■ Task statement: Return the listing below unchanged, minus its pictures.

>> start

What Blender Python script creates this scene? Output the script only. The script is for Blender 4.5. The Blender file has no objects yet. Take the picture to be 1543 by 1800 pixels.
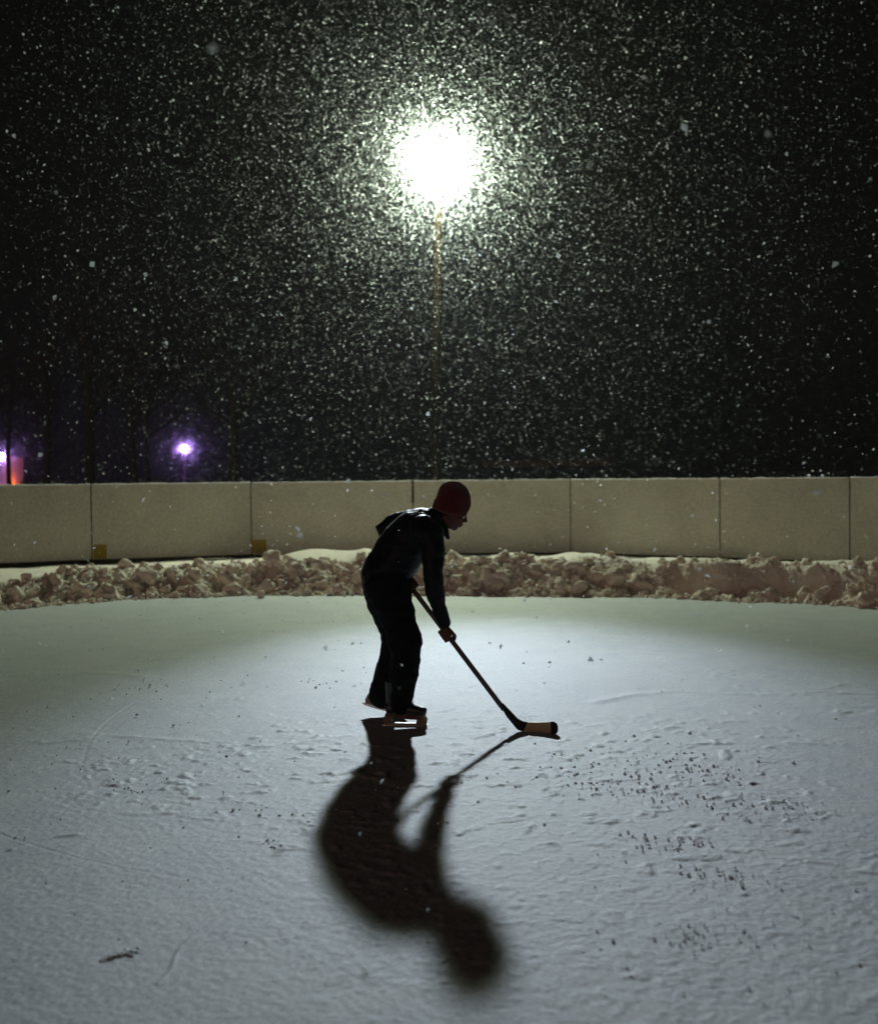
import bpy, bmesh, math, random
import numpy as np
from mathutils import Vector, Matrix

random.seed(7)
RNG = np.random.default_rng(11)
scene = bpy.context.scene
COL = scene.collection

# ------------------------------------------------------------------ camera
F = 2200.0
CX, CY = 771.5, 900.0
H = 1.314
PITCH = math.atan((900 - 834) / F)
ROLL = math.radians(-0.6)
cam_rot = Matrix.Rotation(math.pi / 2 - PITCH, 4, 'X') @ Matrix.Rotation(ROLL, 4, 'Z')
cam_d = bpy.data.cameras.new('camera')
cam = bpy.data.objects.new('camera', cam_d)
COL.objects.link(cam)
cam.matrix_world = Matrix.Translation((0, 0, H)) @ cam_rot
cam_d.sensor_fit = 'HORIZONTAL'
cam_d.sensor_width = 36.0
cam_d.lens = F / 1543.0 * 36.0
cam_d.clip_start = 0.05
cam_d.clip_end = 2000
cam_d.dof.use_dof = True
cam_d.dof.focus_distance = 6.5
cam_d.dof.aperture_fstop = 2.8
scene.camera = cam
R3 = cam_rot.to_3x3()


def ray(px, py):
    return R3 @ Vector(((px - CX) / F, -(py - CY) / F, -1.0))


def P(px, py, d):
    r = ray(px, py)
    t = d / r.y
    return Vector((r.x * t, d, H + r.z * t))


def G(px, py, z=0.0):
    r = ray(px, py)
    t = (z - H) / r.z
    return Vector((r.x * t, r.y * t, z))


# ------------------------------------------------------------------ helpers
def tag(o, label=None, cat=None, group=None, kind=None):
    if label: o['label'] = label
    if cat: o['category'] = cat
    if group: o['group'] = group
    if kind: o['kind'] = kind
    return o


def empty(name, loc, label, cat, group=None):
    o = bpy.data.objects.new(name, None)
    COL.objects.link(o)
    o.empty_display_size = 0.1
    o.location = loc
    INV[o.name] = Vector(loc)
    return tag(o, label, cat, group)


INV = {}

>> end

■ Full output:
What Blender Python script creates this scene? Output the script only. The script is for Blender 4.5. The Blender file has no objects yet. Take the picture to be 1543 by 1800 pixels.
import bpy, bmesh, math, random
import numpy as np
from mathutils import Vector, Matrix

random.seed(7)
RNG = np.random.default_rng(11)
scene = bpy.context.scene
COL = scene.collection

# ------------------------------------------------------------------ camera
F = 2200.0
CX, CY = 771.5, 900.0
H = 1.314
PITCH = math.atan((900 - 834) / F)
ROLL = math.radians(-0.6)
cam_rot = Matrix.Rotation(math.pi / 2 - PITCH, 4, 'X') @ Matrix.Rotation(ROLL, 4, 'Z')
cam_d = bpy.data.cameras.new('camera')
cam = bpy.data.objects.new('camera', cam_d)
COL.objects.link(cam)
cam.matrix_world = Matrix.Translation((0, 0, H)) @ cam_rot
cam_d.sensor_fit = 'HORIZONTAL'
cam_d.sensor_width = 36.0
cam_d.lens = F / 1543.0 * 36.0
cam_d.clip_start = 0.05
cam_d.clip_end = 2000
cam_d.dof.use_dof = True
cam_d.dof.focus_distance = 6.5
cam_d.dof.aperture_fstop = 2.8
scene.camera = cam
R3 = cam_rot.to_3x3()


def ray(px, py):
    return R3 @ Vector(((px - CX) / F, -(py - CY) / F, -1.0))


def P(px, py, d):
    r = ray(px, py)
    t = d / r.y
    return Vector((r.x * t, d, H + r.z * t))


def G(px, py, z=0.0):
    r = ray(px, py)
    t = (z - H) / r.z
    return Vector((r.x * t, r.y * t, z))


# ------------------------------------------------------------------ helpers
def tag(o, label=None, cat=None, group=None, kind=None):
    if label: o['label'] = label
    if cat: o['category'] = cat
    if group: o['group'] = group
    if kind: o['kind'] = kind
    return o


def empty(name, loc, label, cat, group=None):
    o = bpy.data.objects.new(name, None)
    COL.objects.link(o)
    o.empty_display_size = 0.1
    o.location = loc
    INV[o.name] = Vector(loc)
    return tag(o, label, cat, group)


INV = {}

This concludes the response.